IT investment to grow 6% in Brazil in 2014

Organizations will still commit resources to technology despite economic slowdown, says study
Written by Angelica Mari, Contributing Writer

Investments in technology in 2014 should grow in Brazil next year, despite the country's not-so-bullish economic climate.

A recent survey that polled 1,000 decision makers in large and medium enterprises estimates that tech investment should grow by 6 percent to R$71.2bn ($30.6bn) in the coming year.

The annual study, carried out by Instituto Sem Fronteiras (ISF) on IT investment trends says that due to low GDP growth and more conservative budgeting, this is the second year in a row that growth rates stay at 6 percent - historically, IT investment growth in Brazil remained at an average 10 percent.

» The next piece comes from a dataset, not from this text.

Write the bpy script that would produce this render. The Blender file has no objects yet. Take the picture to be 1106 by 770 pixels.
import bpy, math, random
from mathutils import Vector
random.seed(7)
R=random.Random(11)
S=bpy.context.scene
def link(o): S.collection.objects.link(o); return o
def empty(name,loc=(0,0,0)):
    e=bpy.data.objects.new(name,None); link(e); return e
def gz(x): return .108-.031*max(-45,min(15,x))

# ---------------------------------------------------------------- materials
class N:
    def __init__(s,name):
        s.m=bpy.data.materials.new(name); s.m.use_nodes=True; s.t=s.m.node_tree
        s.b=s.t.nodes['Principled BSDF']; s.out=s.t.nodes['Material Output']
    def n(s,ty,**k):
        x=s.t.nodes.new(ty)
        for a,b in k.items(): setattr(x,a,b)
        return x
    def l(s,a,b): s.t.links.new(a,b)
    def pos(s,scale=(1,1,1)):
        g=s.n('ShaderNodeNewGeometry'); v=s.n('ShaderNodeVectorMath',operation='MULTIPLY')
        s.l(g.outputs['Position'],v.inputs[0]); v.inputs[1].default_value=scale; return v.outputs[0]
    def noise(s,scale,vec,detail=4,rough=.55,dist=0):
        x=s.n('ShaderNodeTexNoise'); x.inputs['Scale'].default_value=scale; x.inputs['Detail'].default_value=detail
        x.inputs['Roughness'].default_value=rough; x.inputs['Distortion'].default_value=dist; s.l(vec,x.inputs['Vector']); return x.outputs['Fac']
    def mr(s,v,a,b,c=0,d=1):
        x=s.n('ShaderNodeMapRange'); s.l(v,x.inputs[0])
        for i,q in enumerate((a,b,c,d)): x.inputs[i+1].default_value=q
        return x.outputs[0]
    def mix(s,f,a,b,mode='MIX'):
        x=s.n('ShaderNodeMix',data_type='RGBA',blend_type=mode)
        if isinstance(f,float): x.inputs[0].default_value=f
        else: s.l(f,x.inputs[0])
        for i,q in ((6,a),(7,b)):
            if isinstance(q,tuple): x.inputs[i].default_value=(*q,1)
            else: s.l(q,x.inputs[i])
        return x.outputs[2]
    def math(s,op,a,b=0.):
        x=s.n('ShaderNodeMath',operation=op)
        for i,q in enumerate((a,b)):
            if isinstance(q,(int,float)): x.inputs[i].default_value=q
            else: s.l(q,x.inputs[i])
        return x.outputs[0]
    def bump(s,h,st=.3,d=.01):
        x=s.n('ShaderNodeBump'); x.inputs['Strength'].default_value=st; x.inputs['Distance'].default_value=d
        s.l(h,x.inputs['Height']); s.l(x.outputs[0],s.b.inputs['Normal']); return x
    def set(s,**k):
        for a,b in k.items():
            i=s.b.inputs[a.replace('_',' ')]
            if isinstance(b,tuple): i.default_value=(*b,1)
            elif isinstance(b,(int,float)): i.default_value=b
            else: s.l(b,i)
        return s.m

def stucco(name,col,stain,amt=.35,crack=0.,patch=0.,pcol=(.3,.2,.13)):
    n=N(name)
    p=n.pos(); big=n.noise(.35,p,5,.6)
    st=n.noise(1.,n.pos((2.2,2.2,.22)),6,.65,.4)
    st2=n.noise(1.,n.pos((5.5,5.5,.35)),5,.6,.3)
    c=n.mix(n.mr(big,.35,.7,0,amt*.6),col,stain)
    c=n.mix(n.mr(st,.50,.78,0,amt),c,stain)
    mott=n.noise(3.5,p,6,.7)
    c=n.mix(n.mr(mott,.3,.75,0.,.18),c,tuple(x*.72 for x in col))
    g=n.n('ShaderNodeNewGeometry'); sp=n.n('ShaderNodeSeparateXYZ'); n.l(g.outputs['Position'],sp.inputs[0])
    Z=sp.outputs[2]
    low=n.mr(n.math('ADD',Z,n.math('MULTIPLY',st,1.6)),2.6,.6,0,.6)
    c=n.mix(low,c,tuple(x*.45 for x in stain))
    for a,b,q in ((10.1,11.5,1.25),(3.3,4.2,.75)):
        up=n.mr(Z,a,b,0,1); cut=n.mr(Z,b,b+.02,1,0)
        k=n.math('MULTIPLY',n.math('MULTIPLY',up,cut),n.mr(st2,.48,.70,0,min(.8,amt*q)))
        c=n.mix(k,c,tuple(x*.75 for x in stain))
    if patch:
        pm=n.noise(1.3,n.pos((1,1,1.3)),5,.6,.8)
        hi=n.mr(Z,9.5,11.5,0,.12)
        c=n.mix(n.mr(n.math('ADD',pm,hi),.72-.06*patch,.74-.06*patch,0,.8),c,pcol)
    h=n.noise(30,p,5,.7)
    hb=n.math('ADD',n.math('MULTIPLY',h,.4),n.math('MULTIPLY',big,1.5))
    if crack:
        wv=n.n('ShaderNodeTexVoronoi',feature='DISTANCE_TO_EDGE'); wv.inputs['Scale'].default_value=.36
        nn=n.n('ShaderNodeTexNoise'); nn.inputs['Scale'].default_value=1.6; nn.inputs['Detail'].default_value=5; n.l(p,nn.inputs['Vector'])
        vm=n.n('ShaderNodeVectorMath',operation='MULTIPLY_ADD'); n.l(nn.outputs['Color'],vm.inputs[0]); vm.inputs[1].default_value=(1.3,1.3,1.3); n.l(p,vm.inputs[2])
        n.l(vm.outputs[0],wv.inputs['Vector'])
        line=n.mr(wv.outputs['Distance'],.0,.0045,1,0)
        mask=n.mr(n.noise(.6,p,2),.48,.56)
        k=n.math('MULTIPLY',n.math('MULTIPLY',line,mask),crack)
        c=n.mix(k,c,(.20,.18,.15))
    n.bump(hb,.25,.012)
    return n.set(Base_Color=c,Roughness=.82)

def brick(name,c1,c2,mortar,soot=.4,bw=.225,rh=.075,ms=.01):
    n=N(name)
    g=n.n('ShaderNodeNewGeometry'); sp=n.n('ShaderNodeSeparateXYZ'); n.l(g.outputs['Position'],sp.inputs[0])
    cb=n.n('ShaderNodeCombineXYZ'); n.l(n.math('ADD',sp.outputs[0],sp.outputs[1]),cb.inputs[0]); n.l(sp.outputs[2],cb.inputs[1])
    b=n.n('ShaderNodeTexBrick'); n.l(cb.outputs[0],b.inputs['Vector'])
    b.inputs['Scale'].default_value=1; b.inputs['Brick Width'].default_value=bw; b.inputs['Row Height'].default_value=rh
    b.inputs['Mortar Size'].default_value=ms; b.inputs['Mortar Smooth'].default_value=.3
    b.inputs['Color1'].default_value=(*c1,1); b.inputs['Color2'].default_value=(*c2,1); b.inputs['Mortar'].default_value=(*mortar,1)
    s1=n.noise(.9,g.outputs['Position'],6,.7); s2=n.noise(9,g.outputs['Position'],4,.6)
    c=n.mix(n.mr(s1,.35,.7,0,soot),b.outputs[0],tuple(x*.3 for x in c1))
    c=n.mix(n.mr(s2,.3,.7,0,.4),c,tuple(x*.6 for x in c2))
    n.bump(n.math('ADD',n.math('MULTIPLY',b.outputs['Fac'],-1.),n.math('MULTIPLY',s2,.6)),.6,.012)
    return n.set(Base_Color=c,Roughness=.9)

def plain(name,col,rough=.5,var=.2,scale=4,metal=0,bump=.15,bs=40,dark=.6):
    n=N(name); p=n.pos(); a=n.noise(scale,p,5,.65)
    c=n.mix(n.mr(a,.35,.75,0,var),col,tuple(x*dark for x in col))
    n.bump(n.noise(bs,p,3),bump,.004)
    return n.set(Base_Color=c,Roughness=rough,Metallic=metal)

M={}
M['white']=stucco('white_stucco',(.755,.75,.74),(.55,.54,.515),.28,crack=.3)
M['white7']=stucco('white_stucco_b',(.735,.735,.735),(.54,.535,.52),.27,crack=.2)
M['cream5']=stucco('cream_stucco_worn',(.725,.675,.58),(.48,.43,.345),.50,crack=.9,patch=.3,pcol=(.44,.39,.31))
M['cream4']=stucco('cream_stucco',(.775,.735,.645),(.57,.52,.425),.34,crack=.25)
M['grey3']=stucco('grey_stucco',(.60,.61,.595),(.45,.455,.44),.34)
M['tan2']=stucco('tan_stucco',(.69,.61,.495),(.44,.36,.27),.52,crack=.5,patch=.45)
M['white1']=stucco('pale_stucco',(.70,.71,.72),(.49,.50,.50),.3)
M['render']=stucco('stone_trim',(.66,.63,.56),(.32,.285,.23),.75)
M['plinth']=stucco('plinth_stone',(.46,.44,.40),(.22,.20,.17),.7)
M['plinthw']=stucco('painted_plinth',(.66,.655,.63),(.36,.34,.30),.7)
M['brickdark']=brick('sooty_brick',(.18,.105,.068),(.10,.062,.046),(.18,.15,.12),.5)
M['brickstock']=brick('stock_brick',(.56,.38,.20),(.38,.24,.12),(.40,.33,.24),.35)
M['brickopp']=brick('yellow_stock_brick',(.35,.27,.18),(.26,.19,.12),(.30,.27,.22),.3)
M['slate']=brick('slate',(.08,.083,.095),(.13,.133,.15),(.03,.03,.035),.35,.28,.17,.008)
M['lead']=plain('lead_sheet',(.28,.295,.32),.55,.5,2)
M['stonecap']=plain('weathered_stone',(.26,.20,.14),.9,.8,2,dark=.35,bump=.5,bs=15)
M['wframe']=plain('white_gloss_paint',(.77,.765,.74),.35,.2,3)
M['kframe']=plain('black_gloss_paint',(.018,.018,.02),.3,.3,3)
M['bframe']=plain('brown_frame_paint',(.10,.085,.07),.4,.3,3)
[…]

According to the research director at ISF Ivair Rodrigues, some developments that have taken place in the last couple of years have prompted a stagnation in IT investment growth in Brazil.

"In 2007, expenditure on internal labor accounted for 25 percent of IT budgets. Today, that percentage is 36 percent and that is set to keep on increasing due to lack of manpower in the country, which increases cost and limits new IT investments," says Rodrigues.

"It is important to mention that the rise in the dollar against the real of over 14 percent this year affects the purchasing power of companies acquiring hardware and software, which are items with pricing pegged to the dollar," the analyst adds.

Some 46 percent of respondents mentioned that their IT budget are lower than desired, according to the survey. But some 46 percent of respondents intend to upgrade their IT infrastructure in 2014, a 50 percent increase in relation to 2013.

According to ISF's Rodrigues, the challenge will be to reconcile these plans with the budget. To that end, 45 percent of those polled will try to renegotiate the current contracts.

Another noteworthy finding of the survey is that investments in training for IT staff will nearly double in 2014.

"Without skilled labor there is no innovation - and this is the big challenge for companies in Brazil," says Rodrigues.